Raiffeisen Bank S.A.
MIGA has issued a $25.7 million guarantee to Raiffeisen Zentralbank Österreich AG of Austria to cover its shareholder subordinated loan to its subsidiary, Raiffeisen Bank S.A. Romania. The coverage is for seven years, and protects against the risks of transfer restriction and expropriation. The loan will help the subsidiary to further increase its market share and offer top-quality banking services.
As a subsidiary of one of Austria’s leading banks, Raiffeisen Bank S.A. is able to provide quick, efficient, and professional services to its clients at competitive prices.
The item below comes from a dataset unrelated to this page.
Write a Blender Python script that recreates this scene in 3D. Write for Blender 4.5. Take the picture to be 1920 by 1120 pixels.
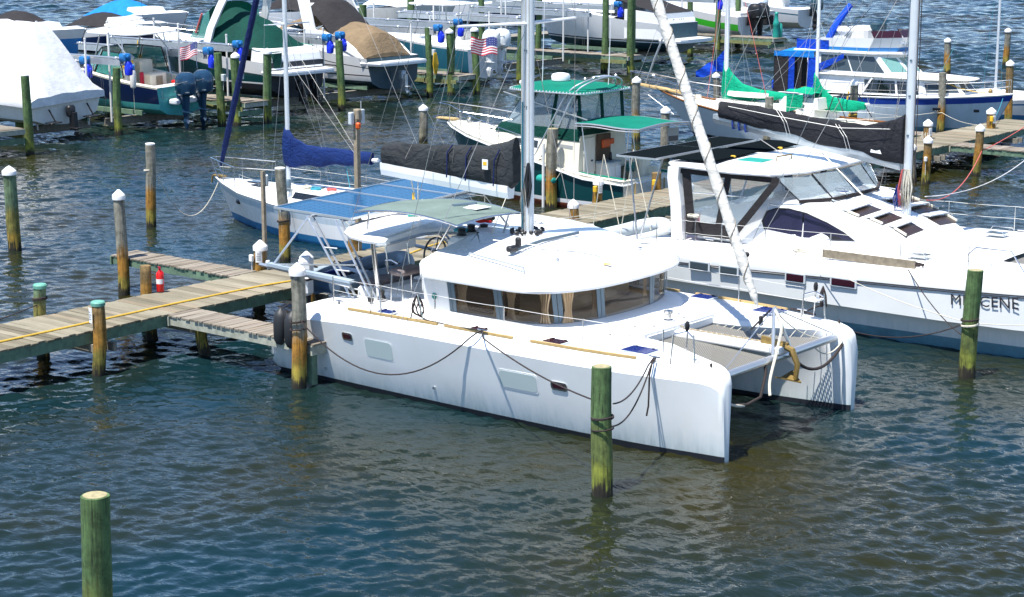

Besides retail banking and credit facilities, Raiffeisen Bank S.A. offers corporate business and trade finance services, loans, treasury, and capital market services. The bank also has in place a credit line for lending to local small and medium-size enterprises supported by the European Bank for Reconstruction and Development—which is crucial for fostering entrepreneurship, innovation, exports, and employment, as well as for promoting economic development throughout the country.
Raiffeisen Bank S.A. is planning to strengthen its training program, available to all employees. For 2004, the bank budgeted about $3.2 million for training, or approximately six training days per employee. Raiffeisen Bank S.A. also possesses advanced information technology and proprietary software systems, automated processing, and up-to-date banking technology—critical for the local transfer of knowledge.
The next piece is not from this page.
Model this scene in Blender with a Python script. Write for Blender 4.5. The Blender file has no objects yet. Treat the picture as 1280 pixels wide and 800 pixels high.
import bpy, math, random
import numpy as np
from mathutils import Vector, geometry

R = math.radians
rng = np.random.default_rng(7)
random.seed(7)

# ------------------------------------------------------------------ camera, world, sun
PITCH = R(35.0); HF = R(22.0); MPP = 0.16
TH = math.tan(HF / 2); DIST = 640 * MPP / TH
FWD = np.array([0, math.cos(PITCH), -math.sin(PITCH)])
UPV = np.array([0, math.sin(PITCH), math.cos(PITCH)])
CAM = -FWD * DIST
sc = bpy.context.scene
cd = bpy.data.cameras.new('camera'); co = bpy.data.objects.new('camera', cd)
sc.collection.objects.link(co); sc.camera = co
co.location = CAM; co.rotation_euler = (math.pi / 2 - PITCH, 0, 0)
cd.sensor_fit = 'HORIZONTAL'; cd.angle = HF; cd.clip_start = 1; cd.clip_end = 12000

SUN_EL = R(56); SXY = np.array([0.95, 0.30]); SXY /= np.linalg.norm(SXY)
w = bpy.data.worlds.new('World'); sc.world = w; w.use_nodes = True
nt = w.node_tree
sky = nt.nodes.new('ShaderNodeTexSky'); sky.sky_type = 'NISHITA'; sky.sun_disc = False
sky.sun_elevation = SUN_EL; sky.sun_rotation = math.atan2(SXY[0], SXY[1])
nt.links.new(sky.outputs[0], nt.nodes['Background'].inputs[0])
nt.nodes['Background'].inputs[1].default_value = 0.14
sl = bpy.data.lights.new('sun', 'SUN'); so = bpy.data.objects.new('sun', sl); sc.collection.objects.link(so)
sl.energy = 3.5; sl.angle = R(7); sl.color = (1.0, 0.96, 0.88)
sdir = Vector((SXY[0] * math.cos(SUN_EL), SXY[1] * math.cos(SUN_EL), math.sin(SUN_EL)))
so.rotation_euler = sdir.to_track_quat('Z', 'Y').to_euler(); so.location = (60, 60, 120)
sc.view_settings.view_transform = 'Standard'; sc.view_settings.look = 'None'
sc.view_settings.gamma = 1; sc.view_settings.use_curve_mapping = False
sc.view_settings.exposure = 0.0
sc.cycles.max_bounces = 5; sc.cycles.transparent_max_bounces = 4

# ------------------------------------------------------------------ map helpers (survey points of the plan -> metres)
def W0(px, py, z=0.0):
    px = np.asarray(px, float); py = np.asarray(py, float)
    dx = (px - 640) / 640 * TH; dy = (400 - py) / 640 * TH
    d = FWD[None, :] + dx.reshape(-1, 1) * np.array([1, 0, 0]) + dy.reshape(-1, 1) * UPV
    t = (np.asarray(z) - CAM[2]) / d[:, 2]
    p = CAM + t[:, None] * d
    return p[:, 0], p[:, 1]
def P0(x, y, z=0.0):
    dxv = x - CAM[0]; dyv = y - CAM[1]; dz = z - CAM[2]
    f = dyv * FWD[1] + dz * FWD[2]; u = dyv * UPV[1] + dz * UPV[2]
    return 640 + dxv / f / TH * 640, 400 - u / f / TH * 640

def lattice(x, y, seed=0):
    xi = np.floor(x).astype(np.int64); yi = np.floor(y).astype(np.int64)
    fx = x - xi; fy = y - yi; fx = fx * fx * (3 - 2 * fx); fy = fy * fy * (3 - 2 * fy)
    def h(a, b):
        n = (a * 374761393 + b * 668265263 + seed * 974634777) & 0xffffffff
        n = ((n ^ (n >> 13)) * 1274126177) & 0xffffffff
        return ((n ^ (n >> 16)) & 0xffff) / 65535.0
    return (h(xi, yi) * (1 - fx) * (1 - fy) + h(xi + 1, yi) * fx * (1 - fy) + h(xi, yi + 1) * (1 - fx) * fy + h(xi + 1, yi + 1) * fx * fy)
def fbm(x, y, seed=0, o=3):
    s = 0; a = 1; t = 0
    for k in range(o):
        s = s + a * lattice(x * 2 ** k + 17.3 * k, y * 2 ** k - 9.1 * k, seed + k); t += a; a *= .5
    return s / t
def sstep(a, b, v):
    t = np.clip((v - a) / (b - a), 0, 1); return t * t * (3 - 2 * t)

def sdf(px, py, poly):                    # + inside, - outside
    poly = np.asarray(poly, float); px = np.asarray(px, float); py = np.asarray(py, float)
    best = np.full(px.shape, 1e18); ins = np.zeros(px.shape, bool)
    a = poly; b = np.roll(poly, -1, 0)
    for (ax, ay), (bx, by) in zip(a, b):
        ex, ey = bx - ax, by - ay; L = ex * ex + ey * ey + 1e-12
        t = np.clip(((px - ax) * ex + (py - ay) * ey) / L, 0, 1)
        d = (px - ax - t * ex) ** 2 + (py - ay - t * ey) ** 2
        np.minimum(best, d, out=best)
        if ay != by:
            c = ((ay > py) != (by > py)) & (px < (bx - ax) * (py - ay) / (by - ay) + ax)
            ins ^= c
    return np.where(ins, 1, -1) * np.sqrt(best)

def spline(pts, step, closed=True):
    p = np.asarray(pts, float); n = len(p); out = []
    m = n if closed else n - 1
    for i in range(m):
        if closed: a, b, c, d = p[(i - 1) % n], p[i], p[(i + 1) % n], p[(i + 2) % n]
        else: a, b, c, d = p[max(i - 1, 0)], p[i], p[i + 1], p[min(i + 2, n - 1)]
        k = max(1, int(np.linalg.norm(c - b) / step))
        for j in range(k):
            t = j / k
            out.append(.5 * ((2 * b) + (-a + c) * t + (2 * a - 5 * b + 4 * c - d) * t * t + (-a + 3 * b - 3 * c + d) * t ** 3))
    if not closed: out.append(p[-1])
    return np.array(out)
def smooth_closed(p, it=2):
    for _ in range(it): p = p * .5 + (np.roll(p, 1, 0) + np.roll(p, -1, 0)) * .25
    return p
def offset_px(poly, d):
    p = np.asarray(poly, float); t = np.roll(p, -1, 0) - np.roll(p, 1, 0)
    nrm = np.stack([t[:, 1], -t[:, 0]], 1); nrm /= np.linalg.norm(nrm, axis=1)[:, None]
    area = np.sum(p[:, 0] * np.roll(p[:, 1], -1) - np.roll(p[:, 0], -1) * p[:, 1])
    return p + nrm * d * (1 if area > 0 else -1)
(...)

As the volume of the bank’s business increases, so will the number of people employed by the bank. That number was estimated to have reached almost 4,700 by the end of 2004. The bank is also planning to improve further its technological infrastructure by updating key information technology capabilities and by establishing a new operations center. As the bank expands, spillover effects on the local economy are expected to grow.
This project is consistent with the key objectives of the World Bank’s country assistance strategy for Romania, which seeks to achieve economic growth by improving the role of the private sector in the economy and reforming the financial sector, which are essential for long-term sustainable development.